:: Task to complete ::
Count how many lines of the material below have the word "else" and give only the number.

:: Data provided ::
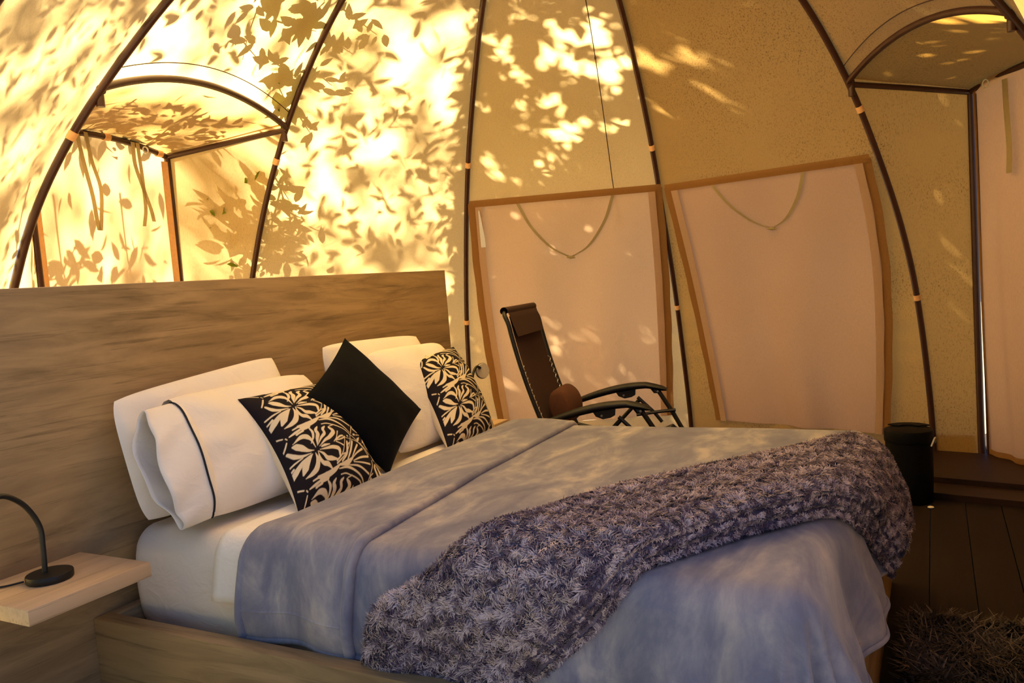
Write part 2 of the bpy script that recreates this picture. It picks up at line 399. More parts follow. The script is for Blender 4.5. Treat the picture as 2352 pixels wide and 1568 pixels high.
def bay(name, i, A, B, KA, KB, sides, front_m, roof_m):
    """an arched bay: frame pipes, awning roof, side canvases, a front cloth"""
    t = tag(empty(name, tuple((KA+KB)/2*[1, 1, 0])), kind='structure')
    tt = np.linspace(0, 1, 31)
    tube('arch_pipe', arch_pt(A, B, tt), .0165, M_POLE, t, 12)
    b_ = arch_pt(A, B, tt, OFF); of_ = b_-gore_pt(i, tt, b_[:, 2]); z_ = b_[:, 2]+(ZT-b_[:, 2])*.085; se_ = gore_pt(i, tt, z_)+of_*(1-.085)**3; cc_ = (CEN-se_)*[1, 1, 0]
    tube('arch_seam', se_+cc_/np.linalg.norm(cc_, axis=1)[:, None]*.016, .0026, M_POLE, t, 6)
    out = (KA+KB)/2-(A+B)/2; out[2] = 0; out /= np.linalg.norm(out)
    lin = (1-tt)[:, None]*KA+tt[:, None]*KB+np.array([0, 0, 1.])*(.05*4*tt*(1-tt))[:, None]
    tube('lintel_pipe', lin, .0165, M_POLE, t, 12)
    for a, k in ((A, KA), (B, KB)):
        tube('side_rail', [a+[0, 0, -.012], (a+k)/2+[0, 0, -.004], k], .0155, M_POLE, t, 12)
        tube('rail_socket', [a+out*.02+[0, 0, .01], a+out*.02+[0, 0, -.075]], .017, M_POLE, t, 12)
        tube('door_post', [k, k*[1, 1, .5], k*[1, 1, 0]], .019, M_POLE, t, 12)
        MB().tube([k+(A-B)/np.linalg.norm(A-B)*.0, k*[1, 1, 0]], .001, 4)
    # roof
    S = np.linspace(0, 1, 16); V = []
    arc = arch_pt(A, B, tt, OFF*.3)+[0, 0, .018]; li = lin+out*.02+[0, 0, .016]
    for s in S:
        P = (1-s)*arc+s*li; sag = -.03*math.sin(PI*s)*(4*tt*(1-tt))
        P[:, 2] += sag+.004*wob(P, 14, 2)*math.sin(PI*s); V.append(P)
    mk('awning_roof', np.array(V).reshape(-1, 3), grid_faces(16, 31), roof_m, t)
    for (pi, k, joint) in sides:
        vv = np.linspace(0, 1, 30); fr = np.linspace(0, 1, 14); V = []; zj = joint[2]+.04; inn = pole_pt(pi, .02+vv*(zj-.02), OFF*.4)
        n_ = np.cross([0, 0, 1.], (k-joint)*[1, 1, 0]); n_ /= np.linalg.norm(n_)
        for s in fr:
            o = k*[1, 1, 0]+out*.012+np.outer(.02+vv*(k[2]+.03), [0, 0, 1.]); P = (1-s)*inn+s*o
            V.append(P+n_*(.008*wob(P, 6, 4)*math.sin(PI*s))[:, None])
        mk('side_canvas', np.array(V).reshape(-1, 3), grid_faces(14, 30), M_CANVAS_S if pi > 3 else M_CANVAS, t)
    if front_m:
        V = []; zz = np.linspace(0.03, KA[2]+.016, 40); fr = np.linspace(0, 1, 40)
        for s in fr:
            P = np.outer(np.ones(40), KA*(1-s)+KB*s); P[:, 2] = zz+(.05*4*s*(1-s))*(zz/2.1); P = P+out*.021+out*((.010*wob(P, 6, 9)*np.clip((2.1-zz)/.2, 0, 1))[:, None]); V.append(P)
        mk('front_canvas', np.array(V).reshape(-1, 3), grid_faces(40, 40), front_m, t)
    return t, lin, out
bl, linL, outL = bay('window_1', 0, J0, J1, K0, K1, [(0, K0, J0), (1, K1, J1)], M_FRONT, M_ROOF)
def lin_at(lin, s): return lin[int(round(s*30))]
for s in (.93, .55, .3):
    c = lin_at(linL, s); d = lin[1]-lin[0] if False else linL[16]-linL[14]; d = d/np.linalg.norm(d)
    tube('webbing_band', [c-d*.02, c, c+d*.02], .0195, M_BAND, bl, 14)
# folded tape on the corner post, dangling tie straps, a ring
def strap(name, pts, w, m, parent, dirv=(1, 0, 0), n=24):
    P = smooth_path(pts, n); d = np.array(dirv, float); d /= np.linalg.norm(d); V = np.concatenate([P-d*w/2, P+d*w/2]); i = np.arange(n-1)
    return mk(name, V, np.stack([i, i+1, i+1+n, i+n], -1), m, parent)
dL = (K1-K0)/np.linalg.norm(K1-K0)
mk('post_tape', [K1-dL*.055-outL*.0+[0, 0, -.03], K1-dL*.012-outL*.012+[0, 0, -.03], (K1-dL*.012-outL*.012)*[1, 1, 0], (K1-dL*.055)*[1, 1, 0]], [(0, 1, 2, 3)], M_BAND, bl)
mk('post_tape', [K0+dL*.055+[0, 0, -.03], K0+dL*.012-outL*.012+[0, 0, -.03], (K0+dL*.012-outL*.012)*[1, 1, 0], (K0+dL*.055)*[1, 1, 0]], [(0, 1, 2, 3)], M_BAND, bl)
def hang(c, pts): return [c-outL*.03+dL*a+np.array([0, 0, b]) for a, b in pts]
cA = lin_at(linL, .36); cB = lin_at(linL, .70)
strap('tie_strap_or_shadow', hang(cA, [(-.06, 0), (-.035, -.15), (.0, -.32), (.01, -.43), (.02, -.50)]), .028, M_STRAP, bl, dL)
strap('tie_strap_or_shadow', hang(cA, [(.0, 0), (.02, -.14), (.06, -.28), (.045, -.42), (.03, -.50)]), .026, M_STRAP, bl, dL)
strap('tie_strap_or_shadow', hang(cB, [(.0, 0), (.0, -.12), (.04, -.24), (.085, -.36), (.10, -.43)]), .030, M_STRAP, bl, dL)
strap('tie_strap_or_shadow', hang(cB, [(.035, 0), (.045, -.2), (.045, -.36), (.02, -.46)]), .028, M_STRAP, bl, dL)
tube('hook_ring', [lin_at(linL, .80)-outL*.025+dL*.02*math.cos(a)+np.array([0, 0, .018*math.sin(a)-.02]) for a in np.linspace(0, 2*PI, 17)[:-1]], .004, M_RING, bl, 6, True)

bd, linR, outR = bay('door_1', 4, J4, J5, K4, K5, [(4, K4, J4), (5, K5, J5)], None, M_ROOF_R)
dR = (K5-K4)/np.linalg.norm(K5-K4)
tube('hook_ring', [lin_at(linR, .12)-outR*.025+dR*.022*math.cos(a)+np.array([0, 0, .022*math.sin(a)-.012]) for a in np.linspace(0, 2*PI, 17)[:-1]], .004, M_RING, bd, 6, True)
# zip edge beside the post
tube('zip_edge', [K4+dR*.05+[0, 0, -.02], (K4+dR*.05)*[1, 1, 0]], .006, M_POLE, bd, 8)
# peach skirting flap under the side canvas
_p = pole_pt(4, .1); V = []
for s in np.linspace(.12, .98, 12):
    a = (_p*(1-s)+K4*[1, 1, 0]*s)*[1, 1, 0]-np.array([.612, .79, 0])*(-.03)
    V += [a+[0, 0, .0], a+[0, 0, .075], a+[0, 0, .15]]
mk('skirting_flap', V, grid_faces(12, 3), M_FLAP, bd)

# door curtain
cu = thing('door_curtain', tuple(K4*[1, 1, 0]+dR*.5), 'tall pink cotton curtain hanging in the door bay at the right edge', 'curtain')
W_ = np.linalg.norm((K5-K4)[:2]); fr = np.linspace(.034, .97, 60); zz = np.concatenate([np.linspace(.05, .10, 5), np.linspace(.12, 2.115, 50)]); V = []
def cur(s, z):
    b = K4*(1-s)+K5*s; fold = .012*np.sin(s*40+2*np.sin(z*1.5))*np.clip(1.15-z/2.2, .1, 1)+.010*np.sin(s*17+z)
    return np.array([b[0], b[1], 0.])*np.ones((len(z), 1))+np.outer(z+(.05*4*s*(1-s))*(z/2.1), [0, 0, 1.])-outR*.0+outR*(fold-.01)[:, None]+dR*(.05*(1-z/2.1)*(1-s)*.3)[:, None]
for s in fr: V.append(cur(s, zz))
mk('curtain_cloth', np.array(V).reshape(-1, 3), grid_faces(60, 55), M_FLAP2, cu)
V = [];
for s in np.linspace(.027, .050, 3): V.append(cur(s, zz)-outR*.006)
mk('edge_binding', np.array(V).reshape(-1, 3), grid_faces(3, 55), M_BIND, cu)
V = []; z4 = np.linspace(.045, .085, 3)
for s in fr: V.append(cur(s, z4)-outR*.006)
mk('hem_binding', np.array(V).reshape(-1, 3), grid_faces(60, 3), M_BIND, cu)
c0 = cur(.27, np.array([2.06, 1.9, 1.72, 1.58]))-outR*.03
strap('tie_strap_or_shadow', [c0[0], c0[1]+dR*.008, c0[2]+dR*.02, c0[3]+dR*.014], .04, M_STRAP, cu, dR)

# window curtains over the two lower windows
def curtain(i, win, label, knot, sk, glint):
    (tl1, zt), (tr1, _), (tl0, zb), (tr0, _) = win
    c = thing('window_curtain', tuple(gore_pt(i, .5, zb)), label, 'curtain')
    mid = (pole_pt(i, 1.)+pole_pt(i+1, 1.))/2-CEN; mid[2] = 0; nrm = mid/np.linalg.norm(mid)
    def pt(u, v, off=-.030):
        u = np.asarray(u, float); z = zb+(zt-zb)*v; tl = tl0+v*(tl1-tl0); tr = tr0+v*(tr1-tr0)
        t = tl+(tr-tl)*u; P = gore_pt(i, t, np.full_like(u, z)); e = np.clip(4*u*(1-u), 0, 1)
        w = .032*np.sin(u*11+sk+2.2*(1-v)*u*2+1.3*np.sin(3*v))*(1-v)**.6*e+.012*np.sin(u*23+5*v+sk*2)*(1-v)*e+.006*wob(P, 6, 7+i)
        w = w+.02*e*np.exp(-((u-.62+.35*(v-.5))/.10)**2)*np.clip(1-v, 0, 1)
        return P+nrm*(off+w*.9)[:, None] if np.ndim(off) else P+nrm*((off+w*.9)[:, None])
    U_ = np.linspace(-.01, 1.01, 70); V = [pt(U_, v) for v in np.linspace(0, 1, 60)]
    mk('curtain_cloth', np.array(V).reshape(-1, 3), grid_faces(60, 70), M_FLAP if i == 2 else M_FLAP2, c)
    def flat(u, v, off):
        u = np.asarray(u, float); z = zb+(zt-zb)*v; tl = tl0+v*(tl1-tl0); tr = tr0+v*(tr1-tr0); P = gore_pt(i, tl+(tr-tl)*u, np.full_like(u, z)); return P+nrm*off
    V = [flat(np.linspace(-.035, 1.035, 40), v, -.048+.002*k) for k, v in enumerate((.985, 1.0, 1.012))]
    mk('top_binding', np.array(V).reshape(-1, 3), grid_faces(3, 40), M_BIND, c)
    for (a, b) in ((-.04, .0), (1.0, 1.04)):
        V = [flat(np.array([a, (a+b)/2, b])+.0018*math.sin(v*31+a), v, -.046) for v in np.linspace(0, 1.0, 60)]
        mk('side_binding', np.array(V).reshape(-1, 3), grid_faces(60, 3), M_BIND, c)
    for (a, b) in ((.0, .038), (.962, 1.0)):
        V = [flat(np.array([a, (a+b)/2, b]), v, -.054) for v in np.linspace(0, .985, 60)]
        mk('side_strip', np.array(V).reshape(-1, 3), grid_faces(60, 3), M_EDGE, c)
    if glint:
        V = [flat(np.array([.016, .024, .030+.012*math.sin((v-.72)*15)]), v, -.060) for v in np.linspace(.82, .97, 14)]
        mk('vinyl_glint', np.array(V).reshape(-1, 3), grid_faces(14, 3), M_VINYL, c)  # blue-white gleam on the vinyl edge, painted as a pale strip
    def q(u, v): return pt(np.array([u]), v, -.042)[0]
    (a, b, kx, ky) = knot  # V-shaped strips and knot below imitate the shadow of straps behind the cloth
    dd = pole_pt(i+1, 1.)-pole_pt(i, 1.)
    strap('tie_strap_or_shadow', [q(a, .985), q(a+(kx-a)*.25, .985-(.985-ky)*.42), q(a+(kx-a)*.62, .985-(.985-ky)*.8), q(kx, ky)], .022, M_STRAP, c, dd)
    strap('tie_strap_or_shadow', [q(b, .985), q(b+(kx-b)*.22, .985-(.985-ky)*.42), q(b+(kx-b)*.6, .985-(.985-ky)*.82), q(kx, ky)], .022, M_STRAP, c, dd)
    k_ = q(kx, ky)-nrm*.006; kd = dd/np.linalg.norm(dd)
    MB().tube([k_-kd*.03+[0, 0, .004], k_, k_+kd*.03+[0, 0, -.004]], [.004, .010, .004], 8).build('strap_shadow_knot', M_STRAP, c)
    return c
curtain(2, WIN2, 'pink cotton window curtain behind the brown recliner chair', (.24, .77, .51, .75), .4, True)
curtain(3, WIN3, 'pink cotton window curtain right of the pole behind the bed', (.24, .72, .50, .80), 2.1, False)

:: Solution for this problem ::
4